A atriz e o tenista têm qualidades em comum: são carismáticos, entendem sua importância em representar o Brasil mundo afora e demonstram em suas entrevistas e atitudes o orgulho de fazer isso.
Fernanda, como uma atriz consagrada e experiente; João, aos 18 anos e no início de uma potencial brilhante trajetória. E, em meio a tantas estrelas do cinema e do esporte que, seja por excesso de media training ou por falta de conteúdo, têm discursos vazios, é animador ouvir João e Fernanda sempre falando de forma tão genuína.
Aqui, do outro lado do oceano, João é elogiado pelos grandes do tênis e Fernanda por especialistas em cinema e pelo público. Antes da entrega do prêmio de melhor atriz, a comentarista do canal de TV inglês no qual eu assistia à cerimônia disse: “Fernanda não vai vencer, mas deveria”. O reconhecimento ao talento de ambos é inquestionável.
O fato de o torneio Rio Open e o Oscar terem sido, respectivamente, um pouco antes e durante o Carnaval, tornou o momento ainda mais especial. Ver crianças empolgadas com tênis, assistindo na televisão ou nas arenas cheias, multidões celebrando a vitória de “Ainda Estou Aqui”, mostra que os brasileiros valorizam cultura e esporte e irão acompanhá-los se houver incentivo para isso.
É bom lembrar, no entanto, que é preciso paciência e compreensão. Em qualquer competição, existe o imponderável e o mérito do rival. Além disso, em muitas profissões, meritocracia não existe quando não se parte do mesmo patamar financeiro.
Em disputas internacionais, brasileiros muitas vezes saem em desvantagem, mesmo com mais talento do que adversários de outros países. Têm que furar eurocentrismo, barreira do idioma, distância geográfica dos principais centros na Europa e Estados Unidos.

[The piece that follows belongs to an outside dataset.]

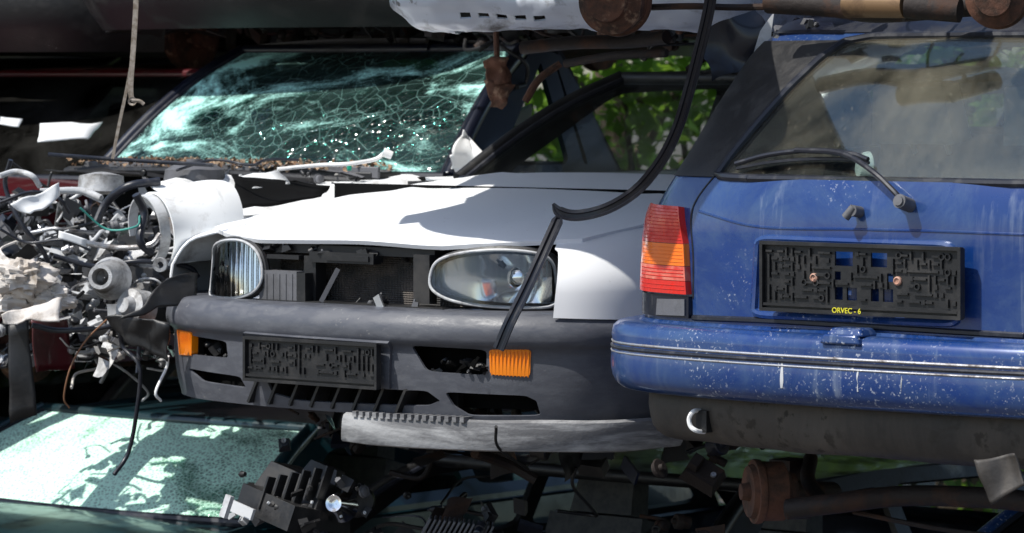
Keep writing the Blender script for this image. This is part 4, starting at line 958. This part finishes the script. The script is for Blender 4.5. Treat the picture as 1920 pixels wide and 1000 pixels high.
def tree(x,y,h,r,seed,n=5500):
    rg=random.Random(seed); E=empty('deciduous_tree',(x,y,0)); mb=MB()
    mb.sweep([Vector((x,y,0)),Vector((x+.1,y,h*.25)),Vector((x,y+.1,h*.5)),Vector((x+.1,y,h*.8))],[(.16*math.cos(a*.785),.16*math.sin(a*.785)) for a in range(8)],0,True,taper=lambda t:1-.8*t)
    cl=[]
    for i in range(26):
        a=rg.uniform(0,6.28); zz_=rg.uniform(.12,1); rr=r*math.sin(math.pi*(zz_*.8+.15))*rg.uniform(.4,1)
        c=Vector((x+rr*math.cos(a),y+rr*math.sin(a),h*zz_)); cl.append((c,rg.uniform(.35,.75)*r*.45))
        mb.tube([Vector((x,y,h*zz_*.6)),(Vector((x,y,h*zz_*.75))+c)/2,c],.03,0,6)
    mb.done('trunk',[BK],E)
    mb=MB()
    for i in range(n):
        c,cr=rg.choice(cl); d=Vector((rg.gauss(0,1),rg.gauss(0,1),rg.gauss(0,.8))).normalized()*cr*rg.uniform(.4,1.15)
        leafq(mb,rg,c+d,rg.uniform(.04,.09))
    mb.done('crown',[LM],E)
for i,(x,y,h,r) in enumerate([(.5,20,5,1.9),(2.4,20.5,5.5,2.0),(-1.9,21,6,2.1),(5,20.5,5,2.0),(-5,20,6,2.2),(-8.5,20,6,2.4),(8.5,21,6,2.4)]): tree(x,y,h,r,i+3)
mb=MB(); rg=random.Random(77)
for i in range(11000):
    x=rg.uniform(-.3,5.5); top=2.75+.35*math.sin(x*2.3)+.2*math.sin(x*5.1)
    z=top*rg.random()**.6; y=18.2+.5*(1-(z/top)**2)*rg.uniform(-1,1)-.25*math.sin(x*3+z*2)
    leafq(mb,rg,Vector((x,y,z)),rg.uniform(.035,.075))
for i in range(22):
    x=-.2+i*.26; mb.tube([Vector((x,18.2,0)),Vector((x+.05,18.2,1.2)),Vector((x-.05,18.25,2.3))],.015,1,6)
mb.done('hedge',[LM,BK],None)
# ================= light & camera
EL=55
ts=Vector((-.90,-.43,0)).normalized()*math.cos(math.radians(EL)); ts.z=math.sin(math.radians(EL))
sd=bpy.data.lights.new('sun','SUN'); sd.energy=5; sd.angle=math.radians(.5); sd.color=(1,.97,.91)
so=bpy.data.objects.new('sun',sd); scn.collection.objects.link(so); so.rotation_euler=ts.to_track_quat('Z','Y').to_euler(); so.location=(0,-5,12)
w=bpy.data.worlds.new('World'); scn.world=w; w.use_nodes=True; nt=w.node_tree
sk=nt.nodes.new('ShaderNodeTexSky'); sk.sky_type='NISHITA'; sk.sun_disc=False; sk.sun_elevation=math.radians(EL); sk.sun_rotation=math.atan2(ts.x,ts.y)
bg=nt.nodes['Background']; bg.inputs[1].default_value=.15; nt.links.new(sk.outputs[0],bg.inputs[0])
cd=bpy.data.cameras.new('camera'); cd.lens=135; cd.sensor_width=36; cd.shift_y=-350/1920; cd.clip_end=2000; cd.clip_start=.1
cd.dof.use_dof=True; cd.dof.focus_distance=9.2; cd.dof.aperture_fstop=9
co=bpy.data.objects.new('camera',cd); scn.collection.objects.link(co); co.location=(0,0,ZC); co.rotation_euler=(math.radians(90),0,0); scn.camera=co
print('OBJ',len(scn.objects))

No Brasil, políticas públicas não focam como deveriam nesses dois setores, e depender de incentivos privados no cinema e de “paitrocínios” no início da carreira esportiva cria um abismo financeiro quando é preciso competir em euros e em dólares.
Por isso, o fato de João e Fernanda (e estendo os méritos a toda a equipe do filme), para começar, terem conseguido furar essa bolha, é digno de muitos, muitos aplausos.
Para políticos e gestores, deveria ser óbvio: investir nas áreas artística e esportiva é uma forma eficaz de promover a imagem do Brasil e receber oportunidades em troca. Apesar de tudo, é como temos sido admirados nas últimas décadas internacionalmente.
E é parte de algo mais profundo: sem arte e esporte, um país não cria nem reconhece a própria identidade.